What are wages doing? Exactly. What do you think is going to happen? I mean, let's honestly think about this. Do people really think that economies are completely disconnected?

Rising interest rates affect the cost of doing business across the board. This charade is going to end at some point and it's not going to be pretty, but consumers did this.

This is the fault of speculation and self gratification. Nobody ever thinks about the future. For example, low oil prices are priced in. Really? What a ****fest that will be when oil prices sky rocket, putting even more stress on our economy. It really irritates me that we go through this time and time again. People just never learn.

It's actually all starting to fall apart at the seams. Not sure how much longer this will last.

https://www.bloomberg.com/news/artic...housing-bubble
Yeah, yeah, yeah.

You like to keep spewing this without presenting any hard facts. Looking at a 15 year approach, the houses (at least in the Denver Metro) have increased on average of 3%. So while on a micro level it looks like huge increased due to the crash in 2008 and the huge uptick in the last 3-4 years, for the long term, it's remained pretty consistent with inflation.

On top of it, real estate is completely local.
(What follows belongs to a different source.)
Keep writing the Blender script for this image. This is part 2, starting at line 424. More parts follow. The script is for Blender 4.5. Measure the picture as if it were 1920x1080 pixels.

In areas like Denver or SFO or Seattle or Portland where there is limited land available (or limited desirable land) and a limited number of houses, prices are being driven completely be demand-side economics.

This, combined with it still being cheaper to have a mortgage than it is to rent makes it worth-while in the long run to buy, even at high prices. You need a place to live. If that's a $330,000 house with mortgage payment of $1650 or a rental house with a rent payment of $2000, that money is going somewhere.